A 2013 Management Research Group study revealed that 97% of senior execs claim strategic thinking is the #1 leadership skill needed to drive organizational success. Nonetheless, many firms do not actively promote long-term planning or the process of considering system-wide ramifications before making decisions. These are learned skills. And that means you can take proactive steps to teach your people to become strategic thinkers.

 

Start with information.

Big-picture thinking is not possible unless you know what the big picture is supposed to look like. Companies that keep employees apprised of their vision and mission, goals and day-to-day progress are fueling the process of strategic thinking. People also need information about market and industry trends, your competitors and your customers. They need to know what’s going on in other departments. It takes all this to think broadly and systemically.

 

Emphasize solutions.

Putting out fires is the daily norm in many businesses. But strategic thinking requires lifting your eyes above the minutiae, no matter how important those details are. Encourage employees to contemplate long-term solutions that will prevent today’s problems from recurring. In the same vein, teach them to ask three questions when evaluating possible decisions:

  • Does this help achieve our company goals?
  • How?
  • How will it impact company-wide operations and/or stakeholders?

 

Set aside time to think.

Yes, everyone is busy. But strategic thinking is an investment in your company’s future. Make it part of your culture by encouraging managers to “assign” time for individuals and groups to think things through, whether they’re working to resolve a current problem or considering long-term strategic planning issues.

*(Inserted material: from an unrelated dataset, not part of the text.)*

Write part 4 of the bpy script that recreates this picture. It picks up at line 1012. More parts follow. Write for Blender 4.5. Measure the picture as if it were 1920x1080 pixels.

Teach employees to look at problems in a series of timeframes by starting with the end – if a goal is several years away, what must be done in the near term, in a few months, in a year or three years to achieve that goal? Share these thoughts with others throughout the company, not only to keep everyone informed but to spark additional ideas.

 

Supply mentors for everyone.

Mentoring is now considered a smart move for new hires, but everyone needs help improving their strategic thinking and other leadership skills. Team existing staff with co-workers and managers with executive mentors, to facilitate training and development throughout your company. Mentors help keep one another accountable, too.

In addition to the 2013 survey quoted above, the Management Research Group conducted another study, one that looked at perceptions of leadership and employee effectiveness among 60,000 managers and executives worldwide. The study revealed that, among behaviors that were perceived as “effective,” leadership was ranked:

  • 10 times more important than any other behavior
  • Twice as important as communication
  • 50 times more important than hands-on operational actions

Among survey respondents, individuals with the ability to think systemically and envision both near- and long-term ramifications for decision-making were considered:

  • 6 times more likely to be an effective leader
  • 4 times more likely to have “significant future potential”

Strategizing by its very nature takes time. Learning to think broadly and proactively takes practice. By implementing the techniques described here you can overtly foster and reward strategic thinking throughout your organization. Your people will be more innovative and comprehensive in their approach to decision-making. And you will create an environment that fosters leadership at every level.